[Start THE RECORDS]

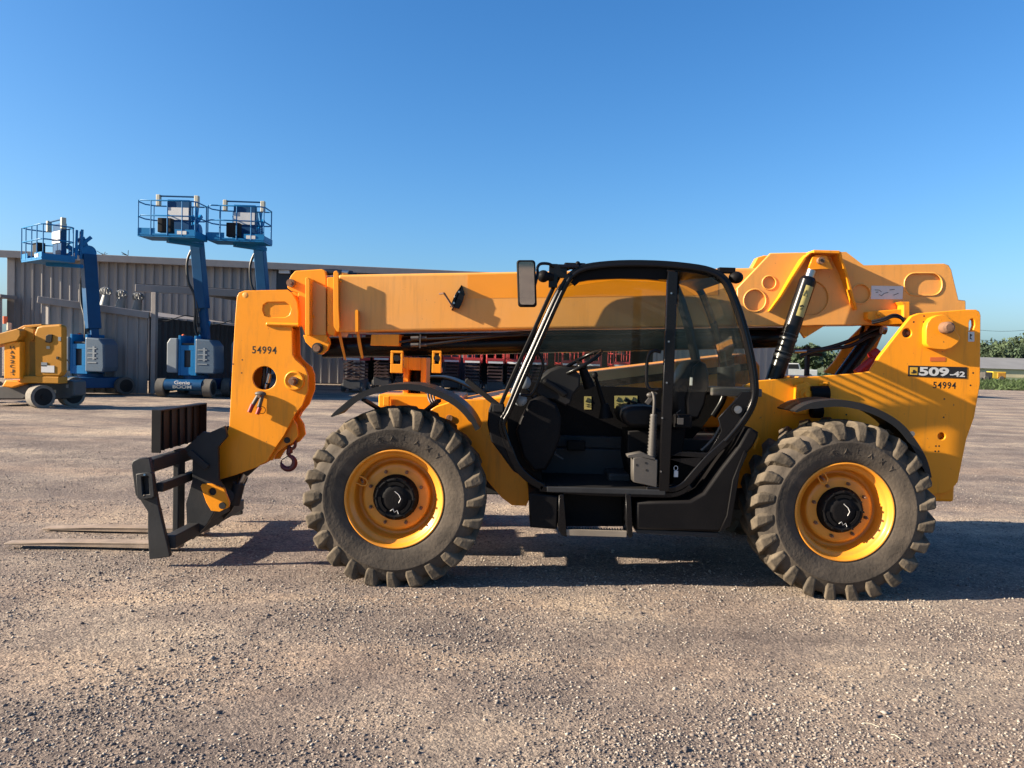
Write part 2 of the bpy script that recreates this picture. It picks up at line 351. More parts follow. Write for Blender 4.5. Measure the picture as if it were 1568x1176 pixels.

[End THE RECORDS]
[Start THE RECORDS]

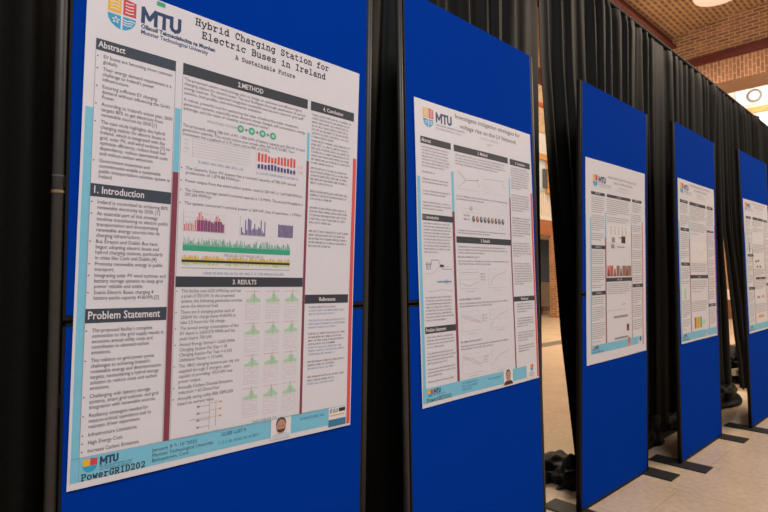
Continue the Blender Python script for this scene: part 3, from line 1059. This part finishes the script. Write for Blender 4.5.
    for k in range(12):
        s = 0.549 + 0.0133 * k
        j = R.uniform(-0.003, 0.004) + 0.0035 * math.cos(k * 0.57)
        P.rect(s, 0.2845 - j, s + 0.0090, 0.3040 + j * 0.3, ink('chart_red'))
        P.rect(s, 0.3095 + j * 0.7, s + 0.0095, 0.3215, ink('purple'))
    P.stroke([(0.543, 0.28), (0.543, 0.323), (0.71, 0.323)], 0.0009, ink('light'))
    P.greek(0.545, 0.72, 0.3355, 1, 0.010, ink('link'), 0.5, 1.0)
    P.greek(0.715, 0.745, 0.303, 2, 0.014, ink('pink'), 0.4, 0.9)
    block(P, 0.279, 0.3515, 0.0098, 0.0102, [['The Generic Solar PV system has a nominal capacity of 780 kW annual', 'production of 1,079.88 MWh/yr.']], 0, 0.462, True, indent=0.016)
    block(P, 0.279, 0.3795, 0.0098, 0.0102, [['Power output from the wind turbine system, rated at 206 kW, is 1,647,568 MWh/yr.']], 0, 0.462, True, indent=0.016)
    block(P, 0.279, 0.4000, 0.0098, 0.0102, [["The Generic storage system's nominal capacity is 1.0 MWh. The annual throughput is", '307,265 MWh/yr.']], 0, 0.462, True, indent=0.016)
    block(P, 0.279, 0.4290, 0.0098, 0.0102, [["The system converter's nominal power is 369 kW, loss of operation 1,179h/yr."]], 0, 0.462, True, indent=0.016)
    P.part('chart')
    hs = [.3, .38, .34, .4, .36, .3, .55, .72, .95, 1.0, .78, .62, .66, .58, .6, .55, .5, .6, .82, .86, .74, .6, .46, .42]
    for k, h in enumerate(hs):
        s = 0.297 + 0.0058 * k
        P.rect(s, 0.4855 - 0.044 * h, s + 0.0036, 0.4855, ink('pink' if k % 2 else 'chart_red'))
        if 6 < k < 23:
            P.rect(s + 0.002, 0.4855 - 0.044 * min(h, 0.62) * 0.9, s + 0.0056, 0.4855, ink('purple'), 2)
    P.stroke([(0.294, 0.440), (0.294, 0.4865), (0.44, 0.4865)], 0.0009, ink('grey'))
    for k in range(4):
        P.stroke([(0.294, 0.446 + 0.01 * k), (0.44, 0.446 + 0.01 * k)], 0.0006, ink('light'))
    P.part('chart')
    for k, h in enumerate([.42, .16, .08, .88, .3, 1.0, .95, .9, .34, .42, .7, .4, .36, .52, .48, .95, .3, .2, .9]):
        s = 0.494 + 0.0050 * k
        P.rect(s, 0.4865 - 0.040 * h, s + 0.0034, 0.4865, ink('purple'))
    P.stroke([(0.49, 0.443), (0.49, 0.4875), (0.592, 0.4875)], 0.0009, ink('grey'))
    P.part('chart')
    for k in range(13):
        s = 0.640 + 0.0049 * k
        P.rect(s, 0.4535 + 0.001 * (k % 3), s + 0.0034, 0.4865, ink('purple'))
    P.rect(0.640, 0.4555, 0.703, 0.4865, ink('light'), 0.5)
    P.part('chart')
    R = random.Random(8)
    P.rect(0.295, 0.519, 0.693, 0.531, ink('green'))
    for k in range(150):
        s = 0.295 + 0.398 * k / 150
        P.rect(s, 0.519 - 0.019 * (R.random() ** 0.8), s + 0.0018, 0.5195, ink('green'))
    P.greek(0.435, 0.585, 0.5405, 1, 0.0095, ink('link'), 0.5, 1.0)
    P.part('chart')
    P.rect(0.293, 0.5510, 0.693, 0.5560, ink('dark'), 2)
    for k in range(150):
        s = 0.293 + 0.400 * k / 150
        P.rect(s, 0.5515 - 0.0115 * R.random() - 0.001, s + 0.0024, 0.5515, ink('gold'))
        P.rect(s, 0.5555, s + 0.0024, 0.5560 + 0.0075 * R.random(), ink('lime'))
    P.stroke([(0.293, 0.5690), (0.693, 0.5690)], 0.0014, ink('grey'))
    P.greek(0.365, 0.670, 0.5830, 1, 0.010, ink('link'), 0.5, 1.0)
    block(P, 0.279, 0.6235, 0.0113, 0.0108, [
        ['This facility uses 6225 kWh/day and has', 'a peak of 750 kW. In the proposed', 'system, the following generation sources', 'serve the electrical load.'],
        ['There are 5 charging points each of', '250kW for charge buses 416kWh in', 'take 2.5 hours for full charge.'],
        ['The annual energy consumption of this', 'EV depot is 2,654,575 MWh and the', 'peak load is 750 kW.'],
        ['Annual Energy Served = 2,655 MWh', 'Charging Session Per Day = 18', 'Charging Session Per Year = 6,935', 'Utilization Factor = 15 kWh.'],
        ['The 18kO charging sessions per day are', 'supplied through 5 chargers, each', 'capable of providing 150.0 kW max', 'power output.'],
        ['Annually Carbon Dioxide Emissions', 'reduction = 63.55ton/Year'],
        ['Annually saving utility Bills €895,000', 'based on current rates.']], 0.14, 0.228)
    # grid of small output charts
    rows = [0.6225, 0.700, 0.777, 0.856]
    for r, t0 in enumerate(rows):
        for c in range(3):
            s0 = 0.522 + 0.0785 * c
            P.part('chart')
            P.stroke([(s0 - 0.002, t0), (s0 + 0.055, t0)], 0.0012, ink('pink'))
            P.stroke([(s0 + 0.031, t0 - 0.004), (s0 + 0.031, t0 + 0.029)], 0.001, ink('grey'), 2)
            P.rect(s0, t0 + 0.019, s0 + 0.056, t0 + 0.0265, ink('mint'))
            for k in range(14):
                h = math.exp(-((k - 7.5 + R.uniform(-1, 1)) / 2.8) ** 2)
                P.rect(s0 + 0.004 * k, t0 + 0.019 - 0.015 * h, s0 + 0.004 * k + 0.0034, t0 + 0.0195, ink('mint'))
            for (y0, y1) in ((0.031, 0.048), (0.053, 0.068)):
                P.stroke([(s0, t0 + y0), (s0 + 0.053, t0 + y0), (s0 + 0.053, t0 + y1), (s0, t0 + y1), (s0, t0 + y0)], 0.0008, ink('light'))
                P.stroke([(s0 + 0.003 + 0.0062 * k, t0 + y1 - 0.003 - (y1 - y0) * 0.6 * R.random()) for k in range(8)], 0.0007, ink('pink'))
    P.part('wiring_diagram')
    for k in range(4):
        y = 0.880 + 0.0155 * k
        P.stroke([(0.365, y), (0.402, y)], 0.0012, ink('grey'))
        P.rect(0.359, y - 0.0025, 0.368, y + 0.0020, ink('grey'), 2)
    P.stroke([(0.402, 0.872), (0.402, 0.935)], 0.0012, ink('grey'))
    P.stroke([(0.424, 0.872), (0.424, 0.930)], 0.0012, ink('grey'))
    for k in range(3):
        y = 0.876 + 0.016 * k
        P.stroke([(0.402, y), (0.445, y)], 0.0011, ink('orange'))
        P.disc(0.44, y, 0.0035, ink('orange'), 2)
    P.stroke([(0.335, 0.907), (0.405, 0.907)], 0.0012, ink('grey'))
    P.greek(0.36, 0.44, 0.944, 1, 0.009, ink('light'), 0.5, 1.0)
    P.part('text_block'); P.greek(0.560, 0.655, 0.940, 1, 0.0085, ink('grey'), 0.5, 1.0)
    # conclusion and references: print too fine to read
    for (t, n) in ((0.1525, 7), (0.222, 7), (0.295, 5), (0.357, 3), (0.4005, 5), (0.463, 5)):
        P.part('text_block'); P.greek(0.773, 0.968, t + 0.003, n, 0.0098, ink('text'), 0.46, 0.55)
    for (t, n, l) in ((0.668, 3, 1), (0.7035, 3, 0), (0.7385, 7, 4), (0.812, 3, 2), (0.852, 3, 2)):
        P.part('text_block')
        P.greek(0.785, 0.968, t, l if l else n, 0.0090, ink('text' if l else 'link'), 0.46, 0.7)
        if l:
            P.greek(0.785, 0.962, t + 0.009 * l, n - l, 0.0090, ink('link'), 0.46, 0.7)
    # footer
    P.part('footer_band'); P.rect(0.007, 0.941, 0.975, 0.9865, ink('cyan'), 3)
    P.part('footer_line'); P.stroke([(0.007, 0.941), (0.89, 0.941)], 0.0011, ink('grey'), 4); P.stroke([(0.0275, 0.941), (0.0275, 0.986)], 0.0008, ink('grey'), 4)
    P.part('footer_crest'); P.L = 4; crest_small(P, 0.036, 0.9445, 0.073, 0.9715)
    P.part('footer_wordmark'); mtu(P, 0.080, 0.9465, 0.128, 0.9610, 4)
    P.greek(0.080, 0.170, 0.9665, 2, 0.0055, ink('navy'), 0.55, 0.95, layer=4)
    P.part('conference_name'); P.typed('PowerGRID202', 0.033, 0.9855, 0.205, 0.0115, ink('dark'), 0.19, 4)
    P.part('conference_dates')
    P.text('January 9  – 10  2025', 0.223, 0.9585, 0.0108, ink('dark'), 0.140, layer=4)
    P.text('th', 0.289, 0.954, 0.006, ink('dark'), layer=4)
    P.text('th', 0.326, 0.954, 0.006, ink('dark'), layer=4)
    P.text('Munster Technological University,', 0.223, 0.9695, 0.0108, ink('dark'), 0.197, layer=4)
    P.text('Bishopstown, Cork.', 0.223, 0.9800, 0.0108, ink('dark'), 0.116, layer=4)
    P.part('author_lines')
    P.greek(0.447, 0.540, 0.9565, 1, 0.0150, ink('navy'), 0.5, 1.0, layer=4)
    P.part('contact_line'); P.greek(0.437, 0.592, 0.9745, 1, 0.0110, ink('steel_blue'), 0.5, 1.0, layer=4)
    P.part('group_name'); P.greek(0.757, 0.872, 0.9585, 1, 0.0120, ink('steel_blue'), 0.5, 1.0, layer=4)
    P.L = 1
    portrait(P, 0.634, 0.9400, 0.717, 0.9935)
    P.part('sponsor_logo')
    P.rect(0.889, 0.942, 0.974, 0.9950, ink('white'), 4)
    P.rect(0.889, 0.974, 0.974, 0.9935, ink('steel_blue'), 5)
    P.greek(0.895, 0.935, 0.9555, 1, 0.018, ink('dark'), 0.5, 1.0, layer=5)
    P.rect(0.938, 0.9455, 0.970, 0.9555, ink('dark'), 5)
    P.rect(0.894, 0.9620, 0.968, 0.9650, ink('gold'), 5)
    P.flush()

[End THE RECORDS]

THE EXERCISE: Show all lines from the data above in which the word "Write" appears.

TASK RESULT:
Write part 2 of the bpy script that recreates this picture. It picks up at line 351. More parts follow. Write for Blender 4.5. Measure the picture as if it were 1568x1176 pixels.
Continue the Blender Python script for this scene: part 3, from line 1059. This part finishes the script. Write for Blender 4.5.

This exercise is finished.